As an example, say two peaks have areas of 5 units and 40 units. If these two peaks were to elute, would the total area of the single peak be 45 units? Or, would the smaller peak get 'absorbed' into the larger peak, thus only reporting a single peak with an area of 40 units?

Thanks in advance for any insight provided!

Re: Do coeluting peaks interfere constructively?

Posted: Thu Feb 24, 2011 4:22 pm
by HW Mueller
Take a look at the Beer-Lambert Law and assume you are not deviating from it.

Re: Do coeluting peaks interfere constructively?

Posted: Thu Feb 24, 2011 4:25 pm
by danko
They add up. Whether its the same substance or two different substances - the more of it/them the more absorption i.e. higher peak i.e. larger peak area.
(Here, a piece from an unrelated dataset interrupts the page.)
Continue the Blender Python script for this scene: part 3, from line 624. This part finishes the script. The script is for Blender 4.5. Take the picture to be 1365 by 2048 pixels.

The prerequisite is though you are working in the linear range.

Best Regards

Re: Do coeluting peaks interfere constructively?

Posted: Thu Feb 24, 2011 5:26 pm
by manicvt
Great! Thanks you guys for the helpful information.

Re: Do coeluting peaks interfere constructively?

Posted: Fri Feb 25, 2011 2:45 am
by Alfred88
What if you have negative abs for one peak?
I have seen cases where baseline dropped due to unknown component in the product.
Just another possibility...
Alfred

Re: Do coeluting peaks interfere constructively?

Posted: Fri Feb 25, 2011 9:27 am
by danko
A negative peak usually means eluting substance that is more transparent than the mobile phase - under the given conditions. If a negative peak coincide a positive peak it will result in an overall reduction of the absorbance hence smaller positive peak. No miracles in such a case.